Die Unterzeichner des Briefes heben hervor, dass der Brief keinerlei Plattform für eine innerparteiliche oder gesellschaftliche Opposition darstelle. Es gehe ihnen vielmehr darum, vor allem Probleme der innerparteilichen Demokratie, der Zusammenarbeit im Parteienbündnis und der gesellschaftlichen Entwicklung zu benennen und so an der Erörterung der Ziele und Aufgaben der CDU teilzunehmen. Sie wollen einen Beitrag dazu leisten, dass die Verantwortung der CDU in der Gemeinschaft des Demokratischen Blocks mit unverwechselbarem Profil weiter ausgestaltet wird, um die DDR und ihre sozialistische Demokratie in Stabilität weiterzuentwickeln.

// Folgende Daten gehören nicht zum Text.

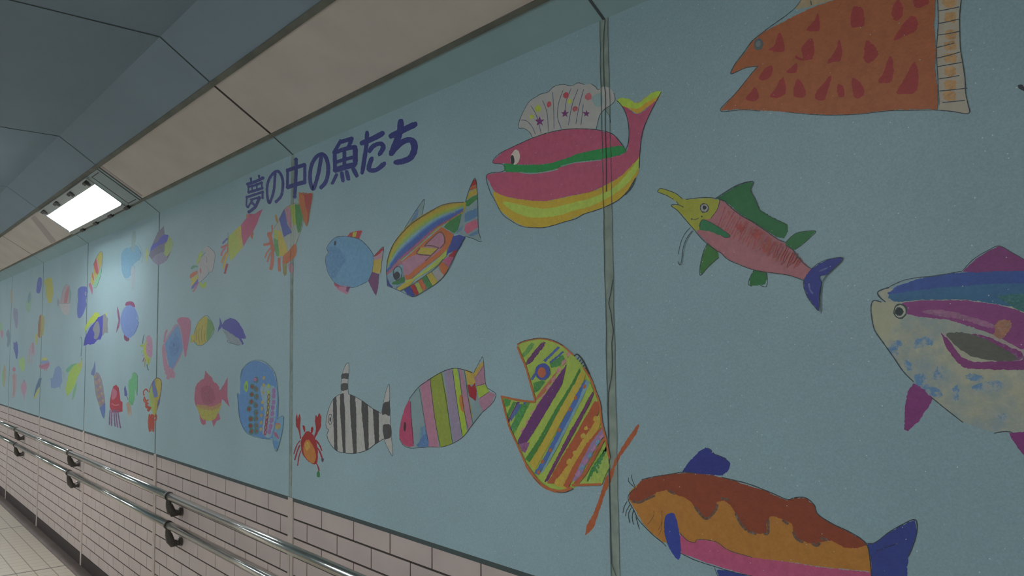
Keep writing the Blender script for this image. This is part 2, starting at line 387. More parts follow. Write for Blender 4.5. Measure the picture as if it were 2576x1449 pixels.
# ------------------------------------------------------------ handrails
RY, RR = -.066, .0175
BX = [-3.96 - 2.12*k for k in range(0, 13)] + [-3.96+2.12*k for k in range(1, 5)]
BX.sort()
def handrail(zc, zb, label):
    root = link('handrail', None, loc=(BX[0], RY, zc))
    for i in range(len(BX)-1):
        mb = MB(); mb.tube([(BX[i]+.008, 0, 0), (BX[i+1]-.008, 0, 0)], RR, 28)
        mb.v = [(x-BX[0], y, z) for x, y, z in mb.v]
        link('rail_tube', mb.mesh('rail_tube', M_STEEL, True), root)
    proto = None
    for x in BX:
        if proto is None:
            mb = MB(); mb.tube([(-.009, 0, 0), (.009, 0, 0)], RR+.0035, 28)
            ring = link('collar', mb.mesh('collar', M_BRKT), root)
            mb = MB()
            mb.tube([(0, 0, -RR), (0, .0, -.036), (0, .004, -.05)], [.012, .013, .015], 14)
            dz = zb-zc
            mb.tube([(0, .002, -.042), (0, .010, dz+.012), (0, .022, dz-.004), (0, .040, dz-.004), (0, .056, dz)], [.016, .019, .019, .015, .014], 14)
            mb.tube([(0, .052, dz), (0, .060, dz)], .021, 20)
            br = link('bracket', mb.mesh('bracket', M_BRKT, False), root)
            mb = MB(); mb.tube([(0, .050, dz+.012), (0, .050, dz+.0225)], [.005, .004], 10)
            sc = link('screw', mb.mesh('screw', M_SCREW, True), br, loc=(0, 0, 0))
            proto = (ring, br, sc)
            for o in (ring, br): o.location = (x-BX[0], 0, 0)
        else:
            for o in proto[:2]:
                c = o.copy(); COL.objects.link(c); c.parent = root; c.location = (x-BX[0], 0, 0)
                if o is proto[1]: s_ = proto[2].copy(); COL.objects.link(s_); s_.parent = c
    return tag(root, label, 'handrail')
handrail(.7525, .674, 'upper of the two polished steel handrails along the tiled lower wall')
handrail(.6190, .534, 'lower of the two polished steel handrails, just under the other one')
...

Das Gespräch bestätigte, dass sich die genannten Anliegen mit Zielstellungen des 16. Parteitages und mit vielen Bemühungen der Freunde in den Ortsgruppen treffen. Adolf Niggemeier und Dr. Werner Wünschmann erklärten, dass der innerparteiliche demokratische Gesprächsprozess auch mit den Unterzeichnern des Briefes fortgesetzt wird. Die gewählten zentralen Organe der Partei werden die Ergebnisse der Meinungsbildung in den Parteiverbänden einschätzen und die daraus folgenden politischen Schritte beraten und festlegen.

Neue Zeit, Mo. 09.10.1989

Anmerkung zum "Brief aus Weimar"

Unser "Brief aus Weimar an die Mitglieder und Vorstände der Christlich-Demokratischen Union" vom 10. September 1989 wurde jetzt in unserer Parteipresse abgedruckt. Damit hat jedes CDU-Mitglied die Möglichkeit, sich mit dem Text vertraut zu machen. Allerdings hat ihn die bisherige Entwicklung zum Teil schon eingeholt. Manche Aussagen sehen wir im Ergebnis der lebhaften Diskussion an der Parteibasis inzwischen in einem neuen Licht. Das betrifft unter anderem den Absatz 12 unseres Briefes. Wir sind - wie viele Freunde in der Partei - zur Überzeugung gelangt, dass nur ein bald stattfindender Parteitag die Probleme zu lösen vermag, die vor der CDU in unserem Land stehen.

Wir danken allen Freunden für Mitdenken, Mitstreiten und für die Bereitschaft, entschlossen den Weg zur Erneuerung der Partei weiter zu gehen.

Dr. Gottfried Müller, Mitunterzeichner des Briefes aus Weimar

Neue Zeit, Fr. 27.10.1989, Jahrgang 45, Ausgabe 253, Zentralorgan der Christlich-Demokratischen Union Deutschlands

Gottfried Müller sagte später in einem Interview: "Als ich dem damals stellvertretenden CDU-Vorsitzenden Wolfgang Heyl den Brief persönlich übergeben hatte, sagte er spontan: 'Ihr traut euch was!' Er hat dann noch versucht die Verteilung zu unterbinden, aber nur mit begrenztem Erfolg."